§ Dataset records
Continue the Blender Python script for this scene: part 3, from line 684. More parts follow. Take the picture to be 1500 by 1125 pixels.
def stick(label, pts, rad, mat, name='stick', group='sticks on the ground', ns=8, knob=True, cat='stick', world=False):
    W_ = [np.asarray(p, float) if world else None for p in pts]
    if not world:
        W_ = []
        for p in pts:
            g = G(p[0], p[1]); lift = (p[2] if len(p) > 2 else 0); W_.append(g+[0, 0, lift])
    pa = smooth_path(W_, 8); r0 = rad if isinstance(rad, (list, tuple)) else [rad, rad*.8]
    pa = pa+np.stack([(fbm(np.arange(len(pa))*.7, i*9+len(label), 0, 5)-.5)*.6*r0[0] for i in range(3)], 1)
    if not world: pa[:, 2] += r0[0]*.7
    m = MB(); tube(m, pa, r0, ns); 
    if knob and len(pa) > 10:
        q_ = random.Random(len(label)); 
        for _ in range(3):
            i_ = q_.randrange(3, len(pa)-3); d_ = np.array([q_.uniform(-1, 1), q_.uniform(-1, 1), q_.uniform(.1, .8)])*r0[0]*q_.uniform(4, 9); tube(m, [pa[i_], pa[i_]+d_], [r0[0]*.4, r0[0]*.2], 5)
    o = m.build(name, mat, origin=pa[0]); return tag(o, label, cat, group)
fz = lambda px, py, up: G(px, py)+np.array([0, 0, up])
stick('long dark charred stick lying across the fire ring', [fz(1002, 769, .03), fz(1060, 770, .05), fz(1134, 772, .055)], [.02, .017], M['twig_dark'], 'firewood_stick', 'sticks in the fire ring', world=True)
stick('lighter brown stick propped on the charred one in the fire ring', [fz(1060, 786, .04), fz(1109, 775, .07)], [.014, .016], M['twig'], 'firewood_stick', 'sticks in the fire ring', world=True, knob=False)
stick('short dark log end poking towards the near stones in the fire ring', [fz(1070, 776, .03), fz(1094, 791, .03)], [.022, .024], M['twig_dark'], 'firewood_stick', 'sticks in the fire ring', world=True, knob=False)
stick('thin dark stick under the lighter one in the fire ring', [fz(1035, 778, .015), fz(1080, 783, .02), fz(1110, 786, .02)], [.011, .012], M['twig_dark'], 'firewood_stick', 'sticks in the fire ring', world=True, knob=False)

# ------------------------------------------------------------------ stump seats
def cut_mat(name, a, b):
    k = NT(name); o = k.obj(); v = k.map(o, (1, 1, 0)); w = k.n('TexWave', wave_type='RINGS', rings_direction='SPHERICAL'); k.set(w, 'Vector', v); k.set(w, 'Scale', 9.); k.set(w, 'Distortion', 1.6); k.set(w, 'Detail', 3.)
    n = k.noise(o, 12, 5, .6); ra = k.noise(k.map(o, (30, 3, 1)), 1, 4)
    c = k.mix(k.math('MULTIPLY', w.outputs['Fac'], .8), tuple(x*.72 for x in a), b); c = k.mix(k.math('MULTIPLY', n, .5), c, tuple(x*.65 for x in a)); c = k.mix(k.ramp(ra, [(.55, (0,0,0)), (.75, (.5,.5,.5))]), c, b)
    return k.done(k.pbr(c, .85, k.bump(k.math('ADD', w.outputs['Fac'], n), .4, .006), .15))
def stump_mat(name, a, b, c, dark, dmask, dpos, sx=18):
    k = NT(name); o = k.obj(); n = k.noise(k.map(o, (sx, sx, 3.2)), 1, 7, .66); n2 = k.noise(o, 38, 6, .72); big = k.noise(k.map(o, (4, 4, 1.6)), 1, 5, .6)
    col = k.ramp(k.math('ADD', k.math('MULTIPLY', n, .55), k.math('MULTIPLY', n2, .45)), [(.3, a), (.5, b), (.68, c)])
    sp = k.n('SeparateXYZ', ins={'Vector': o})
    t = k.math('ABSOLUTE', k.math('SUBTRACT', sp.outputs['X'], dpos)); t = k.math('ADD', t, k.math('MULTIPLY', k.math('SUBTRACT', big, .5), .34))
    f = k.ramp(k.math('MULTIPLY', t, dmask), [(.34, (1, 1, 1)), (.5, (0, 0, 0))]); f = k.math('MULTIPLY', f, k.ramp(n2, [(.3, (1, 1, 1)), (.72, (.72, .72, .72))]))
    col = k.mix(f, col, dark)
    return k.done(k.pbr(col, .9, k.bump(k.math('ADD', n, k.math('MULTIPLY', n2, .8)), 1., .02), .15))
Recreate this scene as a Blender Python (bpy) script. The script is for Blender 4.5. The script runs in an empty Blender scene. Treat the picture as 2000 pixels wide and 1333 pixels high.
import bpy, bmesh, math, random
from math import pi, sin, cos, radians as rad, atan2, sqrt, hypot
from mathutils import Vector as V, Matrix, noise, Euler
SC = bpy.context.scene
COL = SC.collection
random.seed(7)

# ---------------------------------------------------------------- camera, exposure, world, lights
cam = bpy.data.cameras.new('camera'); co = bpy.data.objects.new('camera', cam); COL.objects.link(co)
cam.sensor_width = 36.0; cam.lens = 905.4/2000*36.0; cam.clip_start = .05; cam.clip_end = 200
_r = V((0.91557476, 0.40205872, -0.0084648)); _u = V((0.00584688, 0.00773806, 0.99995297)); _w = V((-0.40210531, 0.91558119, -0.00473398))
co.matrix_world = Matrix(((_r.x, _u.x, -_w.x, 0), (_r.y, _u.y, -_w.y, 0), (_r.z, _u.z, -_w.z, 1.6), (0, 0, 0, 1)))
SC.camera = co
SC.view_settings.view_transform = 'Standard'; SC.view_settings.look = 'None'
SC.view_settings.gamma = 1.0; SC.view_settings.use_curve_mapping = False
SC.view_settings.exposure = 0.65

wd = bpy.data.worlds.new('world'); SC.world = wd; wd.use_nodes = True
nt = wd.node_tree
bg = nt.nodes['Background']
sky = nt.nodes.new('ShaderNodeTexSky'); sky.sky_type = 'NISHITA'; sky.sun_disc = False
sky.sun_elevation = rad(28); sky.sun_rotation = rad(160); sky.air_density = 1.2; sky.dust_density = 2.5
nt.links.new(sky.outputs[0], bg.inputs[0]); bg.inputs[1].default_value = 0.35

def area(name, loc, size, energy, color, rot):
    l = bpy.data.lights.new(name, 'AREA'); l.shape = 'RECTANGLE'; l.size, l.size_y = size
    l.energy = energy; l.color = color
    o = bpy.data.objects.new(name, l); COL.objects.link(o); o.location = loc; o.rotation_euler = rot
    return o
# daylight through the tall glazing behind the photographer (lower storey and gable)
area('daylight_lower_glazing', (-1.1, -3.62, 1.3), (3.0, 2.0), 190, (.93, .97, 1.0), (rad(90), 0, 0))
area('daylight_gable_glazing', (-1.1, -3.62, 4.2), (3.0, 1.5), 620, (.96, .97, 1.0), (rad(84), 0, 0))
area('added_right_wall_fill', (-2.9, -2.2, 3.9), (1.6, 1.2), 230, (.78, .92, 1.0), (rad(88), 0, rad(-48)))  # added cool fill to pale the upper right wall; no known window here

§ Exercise
Write out the whole listing again. Match it word for word.

§ Full output
Continue the Blender Python script for this scene: part 3, from line 684. More parts follow. Take the picture to be 1500 by 1125 pixels.
def stick(label, pts, rad, mat, name='stick', group='sticks on the ground', ns=8, knob=True, cat='stick', world=False):
    W_ = [np.asarray(p, float) if world else None for p in pts]
    if not world:
        W_ = []
        for p in pts:
            g = G(p[0], p[1]); lift = (p[2] if len(p) > 2 else 0); W_.append(g+[0, 0, lift])
    pa = smooth_path(W_, 8); r0 = rad if isinstance(rad, (list, tuple)) else [rad, rad*.8]
    pa = pa+np.stack([(fbm(np.arange(len(pa))*.7, i*9+len(label), 0, 5)-.5)*.6*r0[0] for i in range(3)], 1)
    if not world: pa[:, 2] += r0[0]*.7
    m = MB(); tube(m, pa, r0, ns); 
    if knob and len(pa) > 10:
        q_ = random.Random(len(label)); 
        for _ in range(3):
            i_ = q_.randrange(3, len(pa)-3); d_ = np.array([q_.uniform(-1, 1), q_.uniform(-1, 1), q_.uniform(.1, .8)])*r0[0]*q_.uniform(4, 9); tube(m, [pa[i_], pa[i_]+d_], [r0[0]*.4, r0[0]*.2], 5)
    o = m.build(name, mat, origin=pa[0]); return tag(o, label, cat, group)
fz = lambda px, py, up: G(px, py)+np.array([0, 0, up])
stick('long dark charred stick lying across the fire ring', [fz(1002, 769, .03), fz(1060, 770, .05), fz(1134, 772, .055)], [.02, .017], M['twig_dark'], 'firewood_stick', 'sticks in the fire ring', world=True)
stick('lighter brown stick propped on the charred one in the fire ring', [fz(1060, 786, .04), fz(1109, 775, .07)], [.014, .016], M['twig'], 'firewood_stick', 'sticks in the fire ring', world=True, knob=False)
stick('short dark log end poking towards the near stones in the fire ring', [fz(1070, 776, .03), fz(1094, 791, .03)], [.022, .024], M['twig_dark'], 'firewood_stick', 'sticks in the fire ring', world=True, knob=False)
stick('thin dark stick under the lighter one in the fire ring', [fz(1035, 778, .015), fz(1080, 783, .02), fz(1110, 786, .02)], [.011, .012], M['twig_dark'], 'firewood_stick', 'sticks in the fire ring', world=True, knob=False)

# ------------------------------------------------------------------ stump seats
def cut_mat(name, a, b):
    k = NT(name); o = k.obj(); v = k.map(o, (1, 1, 0)); w = k.n('TexWave', wave_type='RINGS', rings_direction='SPHERICAL'); k.set(w, 'Vector', v); k.set(w, 'Scale', 9.); k.set(w, 'Distortion', 1.6); k.set(w, 'Detail', 3.)
    n = k.noise(o, 12, 5, .6); ra = k.noise(k.map(o, (30, 3, 1)), 1, 4)
    c = k.mix(k.math('MULTIPLY', w.outputs['Fac'], .8), tuple(x*.72 for x in a), b); c = k.mix(k.math('MULTIPLY', n, .5), c, tuple(x*.65 for x in a)); c = k.mix(k.ramp(ra, [(.55, (0,0,0)), (.75, (.5,.5,.5))]), c, b)
    return k.done(k.pbr(c, .85, k.bump(k.math('ADD', w.outputs['Fac'], n), .4, .006), .15))
def stump_mat(name, a, b, c, dark, dmask, dpos, sx=18):
    k = NT(name); o = k.obj(); n = k.noise(k.map(o, (sx, sx, 3.2)), 1, 7, .66); n2 = k.noise(o, 38, 6, .72); big = k.noise(k.map(o, (4, 4, 1.6)), 1, 5, .6)
    col = k.ramp(k.math('ADD', k.math('MULTIPLY', n, .55), k.math('MULTIPLY', n2, .45)), [(.3, a), (.5, b), (.68, c)])
    sp = k.n('SeparateXYZ', ins={'Vector': o})
    t = k.math('ABSOLUTE', k.math('SUBTRACT', sp.outputs['X'], dpos)); t = k.math('ADD', t, k.math('MULTIPLY', k.math('SUBTRACT', big, .5), .34))
    f = k.ramp(k.math('MULTIPLY', t, dmask), [(.34, (1, 1, 1)), (.5, (0, 0, 0))]); f = k.math('MULTIPLY', f, k.ramp(n2, [(.3, (1, 1, 1)), (.72, (.72, .72, .72))]))
    col = k.mix(f, col, dark)
    return k.done(k.pbr(col, .9, k.bump(k.math('ADD', n, k.math('MULTIPLY', n2, .8)), 1., .02), .15))
Recreate this scene as a Blender Python (bpy) script. The script is for Blender 4.5. The script runs in an empty Blender scene. Treat the picture as 2000 pixels wide and 1333 pixels high.
import bpy, bmesh, math, random
from math import pi, sin, cos, radians as rad, atan2, sqrt, hypot
from mathutils import Vector as V, Matrix, noise, Euler
SC = bpy.context.scene
COL = SC.collection
random.seed(7)

# ---------------------------------------------------------------- camera, exposure, world, lights
cam = bpy.data.cameras.new('camera'); co = bpy.data.objects.new('camera', cam); COL.objects.link(co)
cam.sensor_width = 36.0; cam.lens = 905.4/2000*36.0; cam.clip_start = .05; cam.clip_end = 200
_r = V((0.91557476, 0.40205872, -0.0084648)); _u = V((0.00584688, 0.00773806, 0.99995297)); _w = V((-0.40210531, 0.91558119, -0.00473398))
co.matrix_world = Matrix(((_r.x, _u.x, -_w.x, 0), (_r.y, _u.y, -_w.y, 0), (_r.z, _u.z, -_w.z, 1.6), (0, 0, 0, 1)))
SC.camera = co
SC.view_settings.view_transform = 'Standard'; SC.view_settings.look = 'None'
SC.view_settings.gamma = 1.0; SC.view_settings.use_curve_mapping = False
SC.view_settings.exposure = 0.65

wd = bpy.data.worlds.new('world'); SC.world = wd; wd.use_nodes = True
nt = wd.node_tree
bg = nt.nodes['Background']
sky = nt.nodes.new('ShaderNodeTexSky'); sky.sky_type = 'NISHITA'; sky.sun_disc = False
sky.sun_elevation = rad(28); sky.sun_rotation = rad(160); sky.air_density = 1.2; sky.dust_density = 2.5
nt.links.new(sky.outputs[0], bg.inputs[0]); bg.inputs[1].default_value = 0.35

def area(name, loc, size, energy, color, rot):
    l = bpy.data.lights.new(name, 'AREA'); l.shape = 'RECTANGLE'; l.size, l.size_y = size
    l.energy = energy; l.color = color
    o = bpy.data.objects.new(name, l); COL.objects.link(o); o.location = loc; o.rotation_euler = rot
    return o
# daylight through the tall glazing behind the photographer (lower storey and gable)
area('daylight_lower_glazing', (-1.1, -3.62, 1.3), (3.0, 2.0), 190, (.93, .97, 1.0), (rad(90), 0, 0))
area('daylight_gable_glazing', (-1.1, -3.62, 4.2), (3.0, 1.5), 620, (.96, .97, 1.0), (rad(84), 0, 0))
area('added_right_wall_fill', (-2.9, -2.2, 3.9), (1.6, 1.2), 230, (.78, .92, 1.0), (rad(88), 0, rad(-48)))  # added cool fill to pale the upper right wall; no known window here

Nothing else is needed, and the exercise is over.